Die erste Zusammenarbeit von Doehnert und Regisseur Uli Edel, die Jahrhundert-Saga „Das Adlon“ (2013), war ein fesselndes Sippen- und Sittengemälde, und auch die erste „Palast“-Staffel funktionierte vor allem als Familiengeschichte. Diesmal gibt es zwei Gemeinschaften, zwischen denen die Handlung hin und her hüpft, was die Erzählweise prompt episodisch wirken lässt: hier das von Feldmann zur Familie verklärte Tanz-Ensemble inklusive Nebenfiguren wie den Herren von Masken- und Kostümbild (Matthias Matschke, Bernd Moss), die sich schon in der ersten Staffel dauernd gezankt haben, dort die gelebte Nachbarschaft, die sich schließlich gemeinsam gegen einen Immobilienunternehmer zur Wehr setzt.
Viele dieser kleinen Geschichten sind sympathisch und amüsant, allen voran die Solidarität zwischen Alten und Jungen, die gemeinsam einen Plan ausbaldowern, wie sie vom Währungstausch profitieren. Andere Stränge wirken wenig plausibel (Schwangerschaft mit Mitte fünfzig) oder sind viel zu früh durchschaubar (wer war ein Stasi-Spitzel?). Sehenswert ist die zweite Staffel wegen der Bildgestaltung (wieder Hannes Hubach) mit ihren wirkungsvollen bunten Lichteffekten, wegen des Kostümbilds und wegen der großen Musik (erneut Martin Lingnau und Ingmar Süberkrüb, eingespielt mit dem Filmorchester Babelsberg). Gut integriert sind auch dokumentarische Momente etwa von der Love Parade, die für das passende Zeitkolorit sorgen. Die Straßenszenen sehen mitunter nach Kulisse aus, aber die Schlacht gegen das Rollkommando des Immobilienunternehmers gegen Ende ist mit großem Aufwand inszeniert.

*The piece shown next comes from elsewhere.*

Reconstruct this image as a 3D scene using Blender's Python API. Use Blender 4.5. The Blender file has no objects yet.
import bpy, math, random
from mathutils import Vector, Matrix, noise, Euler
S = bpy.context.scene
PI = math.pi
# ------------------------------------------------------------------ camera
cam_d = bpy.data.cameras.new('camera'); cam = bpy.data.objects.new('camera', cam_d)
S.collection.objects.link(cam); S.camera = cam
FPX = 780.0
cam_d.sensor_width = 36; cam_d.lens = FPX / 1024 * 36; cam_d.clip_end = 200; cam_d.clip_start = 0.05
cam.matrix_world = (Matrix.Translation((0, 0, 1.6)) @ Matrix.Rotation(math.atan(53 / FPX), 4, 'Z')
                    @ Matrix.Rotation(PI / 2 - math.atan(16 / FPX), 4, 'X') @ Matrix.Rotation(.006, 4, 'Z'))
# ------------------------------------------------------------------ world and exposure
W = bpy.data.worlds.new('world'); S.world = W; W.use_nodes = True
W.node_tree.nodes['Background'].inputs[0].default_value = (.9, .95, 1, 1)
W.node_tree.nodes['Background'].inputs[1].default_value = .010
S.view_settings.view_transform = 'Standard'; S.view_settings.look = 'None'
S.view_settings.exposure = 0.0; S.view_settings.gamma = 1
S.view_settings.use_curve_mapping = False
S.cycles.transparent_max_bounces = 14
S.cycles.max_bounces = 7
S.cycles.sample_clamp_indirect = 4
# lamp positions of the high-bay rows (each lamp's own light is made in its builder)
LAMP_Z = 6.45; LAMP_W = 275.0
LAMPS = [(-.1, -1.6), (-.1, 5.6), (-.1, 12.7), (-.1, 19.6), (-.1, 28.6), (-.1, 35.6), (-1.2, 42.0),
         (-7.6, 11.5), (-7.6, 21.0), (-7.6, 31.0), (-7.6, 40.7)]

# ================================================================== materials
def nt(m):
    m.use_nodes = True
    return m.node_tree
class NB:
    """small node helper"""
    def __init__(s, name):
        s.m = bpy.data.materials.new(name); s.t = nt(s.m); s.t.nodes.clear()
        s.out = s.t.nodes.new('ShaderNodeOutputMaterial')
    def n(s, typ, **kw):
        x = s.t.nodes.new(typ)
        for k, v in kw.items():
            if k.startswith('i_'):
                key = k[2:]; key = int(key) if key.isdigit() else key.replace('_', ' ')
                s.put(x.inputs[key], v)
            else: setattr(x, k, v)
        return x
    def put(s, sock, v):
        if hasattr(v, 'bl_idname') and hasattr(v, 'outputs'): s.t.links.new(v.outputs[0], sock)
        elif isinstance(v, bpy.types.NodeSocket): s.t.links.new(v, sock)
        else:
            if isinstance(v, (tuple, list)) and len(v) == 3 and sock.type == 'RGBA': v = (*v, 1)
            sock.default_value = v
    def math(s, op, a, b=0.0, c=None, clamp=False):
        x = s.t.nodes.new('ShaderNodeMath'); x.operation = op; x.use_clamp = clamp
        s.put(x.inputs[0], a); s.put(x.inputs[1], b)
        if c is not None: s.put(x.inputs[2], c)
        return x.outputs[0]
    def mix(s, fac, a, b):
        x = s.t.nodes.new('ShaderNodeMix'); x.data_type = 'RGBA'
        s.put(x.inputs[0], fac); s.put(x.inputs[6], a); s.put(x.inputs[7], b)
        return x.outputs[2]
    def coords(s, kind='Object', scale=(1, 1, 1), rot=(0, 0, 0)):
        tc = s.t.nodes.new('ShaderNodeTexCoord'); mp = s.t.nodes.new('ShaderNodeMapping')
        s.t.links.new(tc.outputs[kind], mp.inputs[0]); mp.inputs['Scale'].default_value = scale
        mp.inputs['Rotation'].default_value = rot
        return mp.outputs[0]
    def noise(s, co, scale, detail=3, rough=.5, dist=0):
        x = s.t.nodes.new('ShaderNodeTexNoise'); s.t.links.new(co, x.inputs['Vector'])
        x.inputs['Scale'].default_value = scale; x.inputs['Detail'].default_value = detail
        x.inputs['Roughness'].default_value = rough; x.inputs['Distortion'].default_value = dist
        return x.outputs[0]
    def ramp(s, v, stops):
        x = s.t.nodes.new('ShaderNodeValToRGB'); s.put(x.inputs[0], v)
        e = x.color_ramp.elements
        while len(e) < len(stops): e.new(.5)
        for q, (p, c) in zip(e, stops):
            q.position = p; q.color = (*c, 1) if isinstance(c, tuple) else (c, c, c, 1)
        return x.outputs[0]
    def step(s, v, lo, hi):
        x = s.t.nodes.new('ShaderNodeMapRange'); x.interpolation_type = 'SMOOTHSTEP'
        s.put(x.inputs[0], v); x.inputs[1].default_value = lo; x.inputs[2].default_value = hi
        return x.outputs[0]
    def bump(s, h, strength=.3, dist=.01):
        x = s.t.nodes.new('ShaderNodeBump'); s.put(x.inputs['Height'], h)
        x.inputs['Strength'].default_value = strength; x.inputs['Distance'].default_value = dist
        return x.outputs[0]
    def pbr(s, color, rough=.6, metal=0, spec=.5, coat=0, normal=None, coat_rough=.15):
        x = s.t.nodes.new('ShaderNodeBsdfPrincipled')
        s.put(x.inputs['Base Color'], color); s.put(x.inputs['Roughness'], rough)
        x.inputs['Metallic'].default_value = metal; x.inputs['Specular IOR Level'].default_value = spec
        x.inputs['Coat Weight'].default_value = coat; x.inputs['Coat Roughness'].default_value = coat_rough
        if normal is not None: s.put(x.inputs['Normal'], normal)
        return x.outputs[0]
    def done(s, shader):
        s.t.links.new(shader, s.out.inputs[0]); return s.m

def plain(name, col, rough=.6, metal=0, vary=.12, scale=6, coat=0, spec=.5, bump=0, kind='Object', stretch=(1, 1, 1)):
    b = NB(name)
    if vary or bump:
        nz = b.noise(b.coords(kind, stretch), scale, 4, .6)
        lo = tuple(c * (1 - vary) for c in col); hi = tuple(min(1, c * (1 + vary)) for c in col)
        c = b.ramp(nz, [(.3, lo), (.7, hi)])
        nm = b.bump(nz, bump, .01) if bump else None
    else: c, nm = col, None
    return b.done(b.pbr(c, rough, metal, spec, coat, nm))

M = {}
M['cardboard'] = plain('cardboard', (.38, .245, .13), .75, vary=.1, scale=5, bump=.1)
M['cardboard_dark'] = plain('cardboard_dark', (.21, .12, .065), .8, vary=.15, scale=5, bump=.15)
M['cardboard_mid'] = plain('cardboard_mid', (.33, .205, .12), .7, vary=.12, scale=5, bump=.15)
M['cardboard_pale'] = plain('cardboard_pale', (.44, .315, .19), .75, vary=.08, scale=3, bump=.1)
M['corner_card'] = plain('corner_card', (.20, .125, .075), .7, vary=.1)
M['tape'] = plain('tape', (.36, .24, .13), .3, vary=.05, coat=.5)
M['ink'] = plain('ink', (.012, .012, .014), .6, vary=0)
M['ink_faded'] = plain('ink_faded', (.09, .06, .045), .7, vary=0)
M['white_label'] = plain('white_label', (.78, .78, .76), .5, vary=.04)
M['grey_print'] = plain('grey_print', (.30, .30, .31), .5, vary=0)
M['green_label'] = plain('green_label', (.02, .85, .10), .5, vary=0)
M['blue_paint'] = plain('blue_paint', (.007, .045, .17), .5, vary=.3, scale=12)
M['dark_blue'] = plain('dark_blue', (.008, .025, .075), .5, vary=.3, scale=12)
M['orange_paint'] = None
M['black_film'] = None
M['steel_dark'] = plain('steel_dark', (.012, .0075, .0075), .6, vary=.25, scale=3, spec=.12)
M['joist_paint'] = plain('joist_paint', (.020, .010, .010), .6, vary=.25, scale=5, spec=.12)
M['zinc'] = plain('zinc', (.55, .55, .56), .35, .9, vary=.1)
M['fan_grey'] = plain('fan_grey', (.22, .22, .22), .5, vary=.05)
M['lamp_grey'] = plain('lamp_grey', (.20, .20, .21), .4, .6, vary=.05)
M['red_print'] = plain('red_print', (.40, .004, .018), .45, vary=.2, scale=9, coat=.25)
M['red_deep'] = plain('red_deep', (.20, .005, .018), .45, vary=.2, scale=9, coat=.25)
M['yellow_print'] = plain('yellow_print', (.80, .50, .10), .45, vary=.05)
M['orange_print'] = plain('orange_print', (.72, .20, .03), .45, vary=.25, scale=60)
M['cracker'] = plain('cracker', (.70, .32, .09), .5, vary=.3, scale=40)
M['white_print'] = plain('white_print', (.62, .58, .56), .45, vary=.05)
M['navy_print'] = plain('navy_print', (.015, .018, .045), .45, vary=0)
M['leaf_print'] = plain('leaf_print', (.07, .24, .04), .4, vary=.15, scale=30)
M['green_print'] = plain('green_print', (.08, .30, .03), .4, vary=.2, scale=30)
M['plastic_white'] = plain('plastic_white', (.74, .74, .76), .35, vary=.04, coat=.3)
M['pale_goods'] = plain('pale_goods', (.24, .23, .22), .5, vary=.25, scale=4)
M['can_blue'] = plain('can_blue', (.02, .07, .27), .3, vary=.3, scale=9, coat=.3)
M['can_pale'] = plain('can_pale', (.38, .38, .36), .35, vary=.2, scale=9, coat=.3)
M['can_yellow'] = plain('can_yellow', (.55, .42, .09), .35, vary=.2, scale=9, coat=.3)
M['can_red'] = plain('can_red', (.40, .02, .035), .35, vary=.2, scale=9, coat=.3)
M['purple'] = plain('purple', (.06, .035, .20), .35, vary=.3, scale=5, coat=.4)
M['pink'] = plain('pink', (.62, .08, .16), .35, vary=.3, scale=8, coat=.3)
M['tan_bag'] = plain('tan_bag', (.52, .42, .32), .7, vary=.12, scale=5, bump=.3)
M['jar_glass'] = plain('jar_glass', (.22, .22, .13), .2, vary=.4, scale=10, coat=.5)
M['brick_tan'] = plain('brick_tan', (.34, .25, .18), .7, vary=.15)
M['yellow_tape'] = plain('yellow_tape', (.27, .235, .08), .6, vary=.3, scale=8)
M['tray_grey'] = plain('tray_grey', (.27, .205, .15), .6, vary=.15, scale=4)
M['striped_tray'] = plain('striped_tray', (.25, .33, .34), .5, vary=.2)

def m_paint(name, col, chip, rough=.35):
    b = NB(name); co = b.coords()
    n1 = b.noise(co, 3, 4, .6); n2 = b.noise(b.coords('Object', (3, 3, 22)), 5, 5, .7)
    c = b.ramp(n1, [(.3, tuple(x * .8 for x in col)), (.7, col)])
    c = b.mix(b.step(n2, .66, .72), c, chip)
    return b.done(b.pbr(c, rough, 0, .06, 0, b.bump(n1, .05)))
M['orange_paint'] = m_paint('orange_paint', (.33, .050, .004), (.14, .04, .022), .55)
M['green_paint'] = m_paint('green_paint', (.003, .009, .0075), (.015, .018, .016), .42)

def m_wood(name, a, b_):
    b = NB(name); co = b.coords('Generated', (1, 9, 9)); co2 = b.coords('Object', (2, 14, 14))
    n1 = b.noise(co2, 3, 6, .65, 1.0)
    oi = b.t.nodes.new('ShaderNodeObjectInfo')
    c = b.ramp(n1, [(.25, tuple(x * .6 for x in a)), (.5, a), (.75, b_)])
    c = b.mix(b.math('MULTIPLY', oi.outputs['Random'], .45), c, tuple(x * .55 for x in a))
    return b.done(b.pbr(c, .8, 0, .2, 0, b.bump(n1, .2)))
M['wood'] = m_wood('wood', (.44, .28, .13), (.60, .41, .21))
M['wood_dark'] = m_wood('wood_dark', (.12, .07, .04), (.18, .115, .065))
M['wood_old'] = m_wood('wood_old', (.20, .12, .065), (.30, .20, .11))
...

Bei der Besetzung ist man allerdings davon ausgegangen, dass alle Ostdeutschen mit Berliner Dialekt aufgewachsen sind. Hinzu kommt, dass die jungen Mitwirkenden in ihren ersten großen Rollen auf der Bühne eindrucksvoll sind, bei den nicht immer natürlich klingenden Dialogen aber gewisse Schwierigkeiten haben. Mitunter lässt auch der Schnitt die Mitwirkenden schlecht aussehen; nicht jede Großaufnahme ist ein Gewinn. Trotzdem werden gerade die beiden Hauptdarstellerinnen ihren Weg machen, zumal sie im Verlauf der Dreharbeiten an Sicherheit gewonnen haben. Lary Müller hat ihren großen Auftritt in der letzten Folge, als sie bei einem Straßenfest eine enorme Bühnenpräsenz entwickelt. Taynara Silva-Wolf wiederum bringt viel Potenzial für ein böses Mädchen mit. Tatsächlich ist Karla eine durchaus zwiespältige Figur, die auch mal zum Mittel der Erpressung greift, um ihre Ziele zu erreichen; Luise erlebt dank einer Ecstasy-Pille der Kollegin einen Horrortrip. Karla könnte sich auch zum „Black Swan“ entwickeln; in dem gleichnamigen Psychothriller (2010) ist einer jungen Balletttänzerin jedes Mittel recht, um die Hauptrolle in „Schwanensee“ zu bekommen. Auf schillernde Gegenfiguren hat Doehnert jedoch verzichtet. Stattdessen behilft sie sich mit Klischees: der ignorante Kultursenator, der arrogante Intendant, der gierige Immobilienhai; selbstredend alles Männer, selbstredend alle aus dem Westen.